Paul M. Sweezy, 1910-


Paul Sweezy is best known in economics for two not-so-distinct concerns which have dominated his economics: analyzing monopolistic competition and updating Marxian thought into "Neo-Marxian" economics.  His work on the former is best exemplified by his discovery of the "kinked" demand curve for oligopoly (1939) and his prize-winning study on the English coal industry (1938).

Sweezy encountered Marxian theory soon enough and in his majestic 1942 book, Theory of Capitalist Development, helped reintroduce Marxian thought to economics - in particular drawing attention to Marx's "Transformation Problem" and the theory of crisis. Sweezy subsequently translated Böhm-Bawerk's classic 1896 critique of Marx as well as Hilferding's response. He also became involved in an infamous debate with Dobb on the issue of the transition from feudalism to capitalism (e.g. 1976). It was hardly surprising, then, that this young Harvard economist was to became a favorite of Schumpeter's and an anathema to the American government (Sweezy was summoned and jailed for "contempt" by the McCarthyite New Hampshire legal establishment in 1953 - a conviction only overturned in 1957 by the US Supreme Court (see statement by Sweezy)).

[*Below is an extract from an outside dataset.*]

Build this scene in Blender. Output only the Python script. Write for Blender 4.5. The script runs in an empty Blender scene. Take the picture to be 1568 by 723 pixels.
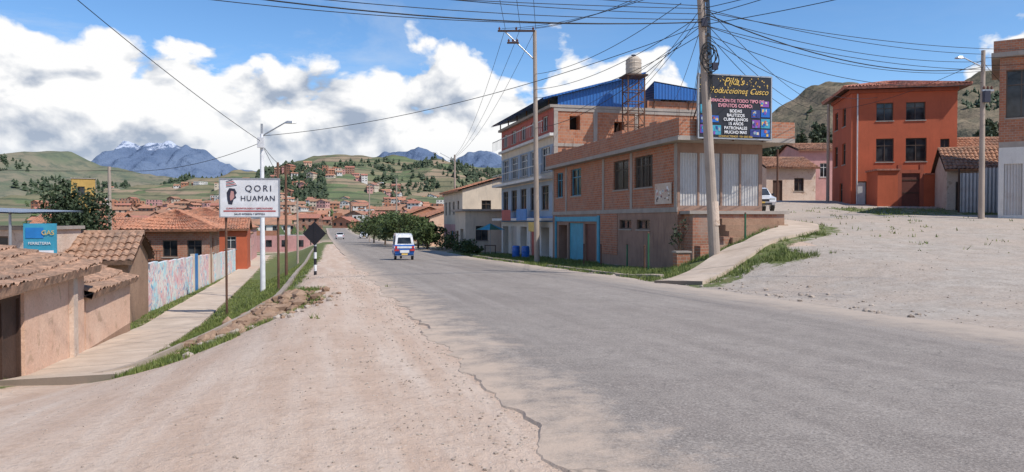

Sweezy was also a proponent of an "underconsumption" interpretation of Marx, a new theory of imperialism rooted in "dependency" and the examination of Keynesian demand management as a life-valve for capitalism - ideas commonly associated with the Monthly Review, which Sweezy helped found in 1949 and which he edited for the rest of his career which was to be highly influential on the emerging "New Left". Sweezy saw these ideas as a way of modernising the Marxian theory of crisis and he set them forth both in his numerous writings in the Monthly Review and, perhaps most famously, in his highly influential Monopoly Capital (1966) written with Paul Baran.